And finally we assert that we get the sessions we expect:

// Filter events to just focus on "user"
userEvents := []sessionwindow.SessionEvent{}
for _, event := range memorySink.Records {
	if event.UserID == "user" {
		userEvents = append(userEvents, event)
	}
}

assert.Equal(t, []sessionwindow.SessionEvent{
	{UserID: "user", Interval: "2025-01-01T00:01:00Z/2025-01-01T00:10:00Z"},
	{UserID: "user", Interval: "2025-01-01T00:30:00Z/2025-01-01T00:35:00Z"},
}, userEvents)

Wrapping Up

We've implemented session windows that close after 15 minutes of inactivity. Now how would we manage that new requirement I mentioned earlier: "sessions cannot exceed 24h"?

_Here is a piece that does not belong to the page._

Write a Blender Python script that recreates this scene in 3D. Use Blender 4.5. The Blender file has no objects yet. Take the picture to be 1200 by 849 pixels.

We can add a new condition to our OnEvent handler for this requirement:

if session.IsZero() {
	// Start a new session for the user
	session = Session{Start: eventTime, End: eventTime}
} else if eventTime.After(session.End.Add(h.InactivityThreshold)) {
	// If inactive, emit the session event and start a new session
	h.Sink.Collect(ctx, session.SessionEvent(subject.Key()))
	session = Session{Start: eventTime, End: eventTime}
} else if eventTime.Sub(session.Start) >= 24*time.Hour {
	// If session reaches 24 hours, emit it and start a new one
	session.End = session.Start.Add(24 * time.Hour)
	h.Sink.Collect(ctx, session.SessionEvent(subject.Key()))
	session = Session{Start: eventTime, End: eventTime}
} else {
	// Just extend the current session
	session = Session{Start: session.Start, End: eventTime}
}